ABIEZER COPPE HIS FIERY FLYING ROULE
Edited by the eternal and radically disembodied spirit of an Abiezer Coppe called into rematerialized being by the now unbearable severity of suffering and crisis, A Third Fiery Flying Roule contains a love letter from Rosa Luxemburg, a letter from Chicago on the People's Mic by Adam Weg, photographs by Andrew Kenower and an apropos poem from Susan Howe's Souls of the Labadie Tract.
Earlier today on Democracy Now, George Pagoulatos, Athens University professor of economics and business: "Time is of the utmost importance because the eurozone is operating
not on political time anymore but ... on a time that corresponds
to the speed with which the markets operate ..." The eurozone is every zone and it seems essential to ask whether the tidal shifts of the political landscape were ever governed by a temporality other than calendar days announced by market bells.
Weg's short letter on the people's microphone alerts us to a number of issues -- questions of leadership, participation, authority, surrender and trust -- but I find myself most excited by Weg's approach to the question of citationality. Committed to a sense of readership over authorship, Weg insists the people's mic "announces the commons as an erotic potentiality necessarily external to the strict economy of author and reader, producer and consumer, but decidedly ... on the side of the reader." Weg continues, "This commons will never be written, and you can only take pleasure in the pleasure of its readers."

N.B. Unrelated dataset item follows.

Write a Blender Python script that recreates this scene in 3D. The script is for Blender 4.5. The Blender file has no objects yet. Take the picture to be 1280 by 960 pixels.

Weg's assertion that the commons will at all times resist any form of hypostatizing inscription reminds me of a recent comment by Danny Hayward regarding our "infinite need for heaven." But Weg's insistence on the readerly quality of the people's mic suggests a sense of citationality that refuses to imagine itself as a form of appropriation — that is, repeating the word's of another, quoting the word's of another, is imagined as participation rather than appropriation. This distinction is crucial, and, within the site specific context of an assembly, this form of citationality is, in the imminence of its moment, a species of readerly participation that rigidly refuses appropriation and resists being misread as appropriation. Participants are not taking from one another; they are devotedly reading one another.
Reimagining temporality is central. If through crisis political time is subordinated to the whims and unpredictable volatility of financial markets, then perhaps the people's mic offers us an opportunity to rethink our relation to one another from moment to moment, through the time required to re-sound one another rather than the unbearable moments meted out by an economically-oriented clock governed by the violent fluctuation of financial instruments. In this instance time is decidedly not money. Framing the people's mic as a technological instrument, Weg writes, "At the assembly I enforce the new technology — ruthlessly even. Is it the Law? A kind of orthodoxy? I don't think I know for sure. But I shout verbatim across the delinquent speaker, listening with their own words for the fine caesura and motivating my own aggression to the cited oblivion of the coming text. How else will we survive the chronicity of such a fine-grained political process?"
The editorial articulation of lines from Susan Howe's Labadie Tract with Weg's letter is stunning. Howe: "You can't | hear us without having to be | us knowing everything we || know — you know you can't ..." The heteronymous Bay Area editor encourages readers to print the above images out, back-to-back on a single 8.5" x 11" sheet, then fold down the middle width-wise and distribute as desired — or circulate otherwise.